• Do this:
The listing below holds a line with "The Blender Python script for this scene continues." and a later line with "if pale: h.location.z += .06". Write out those two lines and every line between them, exactly, and nothing else.

┌──

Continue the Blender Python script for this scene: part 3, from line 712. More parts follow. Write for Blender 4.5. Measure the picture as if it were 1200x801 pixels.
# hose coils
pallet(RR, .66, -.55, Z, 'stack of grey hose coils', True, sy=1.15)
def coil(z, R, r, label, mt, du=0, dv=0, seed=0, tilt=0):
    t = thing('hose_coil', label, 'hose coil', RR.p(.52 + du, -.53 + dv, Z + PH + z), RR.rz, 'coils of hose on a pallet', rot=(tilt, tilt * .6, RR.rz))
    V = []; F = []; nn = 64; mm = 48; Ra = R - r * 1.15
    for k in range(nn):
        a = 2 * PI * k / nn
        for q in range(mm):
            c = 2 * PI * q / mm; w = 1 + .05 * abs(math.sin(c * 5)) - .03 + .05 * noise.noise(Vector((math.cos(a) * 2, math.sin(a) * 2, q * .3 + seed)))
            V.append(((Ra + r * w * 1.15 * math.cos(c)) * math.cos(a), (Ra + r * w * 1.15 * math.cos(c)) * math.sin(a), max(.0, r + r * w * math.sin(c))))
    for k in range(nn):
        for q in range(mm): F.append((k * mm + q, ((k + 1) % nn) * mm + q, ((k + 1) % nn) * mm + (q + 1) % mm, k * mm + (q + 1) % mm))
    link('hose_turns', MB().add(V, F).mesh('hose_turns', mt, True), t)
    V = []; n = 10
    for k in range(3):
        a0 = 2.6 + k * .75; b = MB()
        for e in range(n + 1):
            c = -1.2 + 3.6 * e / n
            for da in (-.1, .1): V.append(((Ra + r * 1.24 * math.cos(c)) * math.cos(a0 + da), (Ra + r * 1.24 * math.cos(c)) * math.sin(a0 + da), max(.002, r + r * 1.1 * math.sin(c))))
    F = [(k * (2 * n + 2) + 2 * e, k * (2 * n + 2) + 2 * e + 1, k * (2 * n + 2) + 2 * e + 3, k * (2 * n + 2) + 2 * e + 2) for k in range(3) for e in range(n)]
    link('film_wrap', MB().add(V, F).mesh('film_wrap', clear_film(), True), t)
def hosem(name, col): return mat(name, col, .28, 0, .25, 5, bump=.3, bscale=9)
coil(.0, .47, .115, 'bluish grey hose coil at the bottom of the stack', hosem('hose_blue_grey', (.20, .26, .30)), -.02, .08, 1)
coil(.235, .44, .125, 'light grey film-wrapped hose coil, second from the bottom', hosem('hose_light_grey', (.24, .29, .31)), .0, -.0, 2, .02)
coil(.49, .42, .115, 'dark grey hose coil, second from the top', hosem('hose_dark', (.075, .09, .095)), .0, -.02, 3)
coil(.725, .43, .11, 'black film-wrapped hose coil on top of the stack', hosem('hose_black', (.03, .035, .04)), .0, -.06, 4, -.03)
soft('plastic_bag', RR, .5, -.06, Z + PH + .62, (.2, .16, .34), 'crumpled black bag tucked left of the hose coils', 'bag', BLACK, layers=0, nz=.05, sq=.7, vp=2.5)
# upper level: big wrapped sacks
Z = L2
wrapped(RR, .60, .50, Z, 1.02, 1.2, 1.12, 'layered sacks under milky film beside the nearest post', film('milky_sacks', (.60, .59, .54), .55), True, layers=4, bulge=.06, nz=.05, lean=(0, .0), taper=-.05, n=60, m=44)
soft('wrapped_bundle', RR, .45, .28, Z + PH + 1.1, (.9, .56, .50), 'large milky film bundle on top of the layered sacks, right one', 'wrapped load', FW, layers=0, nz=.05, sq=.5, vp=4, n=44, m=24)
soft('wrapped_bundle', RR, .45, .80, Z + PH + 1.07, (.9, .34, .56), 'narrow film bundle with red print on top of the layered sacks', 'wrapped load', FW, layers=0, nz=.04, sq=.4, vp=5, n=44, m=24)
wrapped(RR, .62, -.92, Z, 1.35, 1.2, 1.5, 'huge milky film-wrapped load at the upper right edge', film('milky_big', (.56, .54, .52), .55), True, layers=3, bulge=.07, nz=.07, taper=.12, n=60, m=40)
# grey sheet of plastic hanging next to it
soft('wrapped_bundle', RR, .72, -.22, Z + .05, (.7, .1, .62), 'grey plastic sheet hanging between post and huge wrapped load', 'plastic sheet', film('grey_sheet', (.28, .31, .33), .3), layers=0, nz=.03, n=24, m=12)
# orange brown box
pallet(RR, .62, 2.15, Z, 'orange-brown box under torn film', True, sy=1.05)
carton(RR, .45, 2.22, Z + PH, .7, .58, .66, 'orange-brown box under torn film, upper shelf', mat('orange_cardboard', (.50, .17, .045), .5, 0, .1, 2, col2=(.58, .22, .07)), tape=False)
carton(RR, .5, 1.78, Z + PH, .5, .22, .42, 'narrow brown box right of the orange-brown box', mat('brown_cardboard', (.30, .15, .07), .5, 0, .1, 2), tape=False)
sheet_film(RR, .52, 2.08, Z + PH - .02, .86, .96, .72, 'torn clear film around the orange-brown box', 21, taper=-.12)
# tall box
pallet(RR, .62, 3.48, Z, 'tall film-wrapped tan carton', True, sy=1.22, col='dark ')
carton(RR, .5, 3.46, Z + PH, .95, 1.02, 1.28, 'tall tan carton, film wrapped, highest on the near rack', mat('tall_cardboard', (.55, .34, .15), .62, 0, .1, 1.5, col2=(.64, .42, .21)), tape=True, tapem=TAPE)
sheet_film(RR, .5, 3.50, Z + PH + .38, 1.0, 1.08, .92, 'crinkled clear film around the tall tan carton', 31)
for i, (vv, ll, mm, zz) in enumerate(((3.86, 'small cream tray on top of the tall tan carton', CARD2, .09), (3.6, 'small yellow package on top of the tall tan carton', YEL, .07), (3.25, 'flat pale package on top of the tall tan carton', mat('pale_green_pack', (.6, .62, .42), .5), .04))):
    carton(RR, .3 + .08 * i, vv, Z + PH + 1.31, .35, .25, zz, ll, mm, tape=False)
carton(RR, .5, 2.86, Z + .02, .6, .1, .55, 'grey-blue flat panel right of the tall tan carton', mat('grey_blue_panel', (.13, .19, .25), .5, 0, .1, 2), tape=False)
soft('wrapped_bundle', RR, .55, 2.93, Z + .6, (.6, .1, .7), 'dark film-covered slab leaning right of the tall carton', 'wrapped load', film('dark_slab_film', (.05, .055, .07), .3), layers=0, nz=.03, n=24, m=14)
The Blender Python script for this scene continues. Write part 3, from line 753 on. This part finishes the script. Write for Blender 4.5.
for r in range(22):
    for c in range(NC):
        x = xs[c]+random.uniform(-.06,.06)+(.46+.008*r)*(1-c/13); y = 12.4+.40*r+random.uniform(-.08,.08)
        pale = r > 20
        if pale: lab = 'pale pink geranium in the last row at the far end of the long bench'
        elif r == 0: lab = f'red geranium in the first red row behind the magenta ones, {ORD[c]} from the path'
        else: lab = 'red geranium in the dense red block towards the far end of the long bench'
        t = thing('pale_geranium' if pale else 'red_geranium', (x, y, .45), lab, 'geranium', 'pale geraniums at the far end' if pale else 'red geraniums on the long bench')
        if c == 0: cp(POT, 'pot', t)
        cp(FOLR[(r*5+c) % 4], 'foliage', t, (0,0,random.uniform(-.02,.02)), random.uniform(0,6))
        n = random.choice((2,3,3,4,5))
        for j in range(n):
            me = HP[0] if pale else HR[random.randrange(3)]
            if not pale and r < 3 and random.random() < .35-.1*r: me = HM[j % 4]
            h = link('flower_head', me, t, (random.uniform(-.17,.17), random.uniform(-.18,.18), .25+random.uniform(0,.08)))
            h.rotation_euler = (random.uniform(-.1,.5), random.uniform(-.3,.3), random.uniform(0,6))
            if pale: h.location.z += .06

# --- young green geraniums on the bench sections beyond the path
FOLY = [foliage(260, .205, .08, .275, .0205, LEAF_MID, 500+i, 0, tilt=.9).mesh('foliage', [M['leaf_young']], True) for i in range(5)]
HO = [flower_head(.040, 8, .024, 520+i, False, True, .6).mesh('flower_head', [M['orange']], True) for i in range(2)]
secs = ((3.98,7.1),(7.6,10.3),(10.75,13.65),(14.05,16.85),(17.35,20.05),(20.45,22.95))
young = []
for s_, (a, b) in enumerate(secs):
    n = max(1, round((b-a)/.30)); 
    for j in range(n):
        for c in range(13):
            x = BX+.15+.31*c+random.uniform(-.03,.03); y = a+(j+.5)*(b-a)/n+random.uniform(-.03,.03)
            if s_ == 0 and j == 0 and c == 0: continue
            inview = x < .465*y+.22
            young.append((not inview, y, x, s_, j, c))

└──

• Answer for this exercise:
The Blender Python script for this scene continues. Write part 3, from line 753 on. This part finishes the script. Write for Blender 4.5.
for r in range(22):
    for c in range(NC):
        x = xs[c]+random.uniform(-.06,.06)+(.46+.008*r)*(1-c/13); y = 12.4+.40*r+random.uniform(-.08,.08)
        pale = r > 20
        if pale: lab = 'pale pink geranium in the last row at the far end of the long bench'
        elif r == 0: lab = f'red geranium in the first red row behind the magenta ones, {ORD[c]} from the path'
        else: lab = 'red geranium in the dense red block towards the far end of the long bench'
        t = thing('pale_geranium' if pale else 'red_geranium', (x, y, .45), lab, 'geranium', 'pale geraniums at the far end' if pale else 'red geraniums on the long bench')
        if c == 0: cp(POT, 'pot', t)
        cp(FOLR[(r*5+c) % 4], 'foliage', t, (0,0,random.uniform(-.02,.02)), random.uniform(0,6))
        n = random.choice((2,3,3,4,5))
        for j in range(n):
            me = HP[0] if pale else HR[random.randrange(3)]
            if not pale and r < 3 and random.random() < .35-.1*r: me = HM[j % 4]
            h = link('flower_head', me, t, (random.uniform(-.17,.17), random.uniform(-.18,.18), .25+random.uniform(0,.08)))
            h.rotation_euler = (random.uniform(-.1,.5), random.uniform(-.3,.3), random.uniform(0,6))
            if pale: h.location.z += .06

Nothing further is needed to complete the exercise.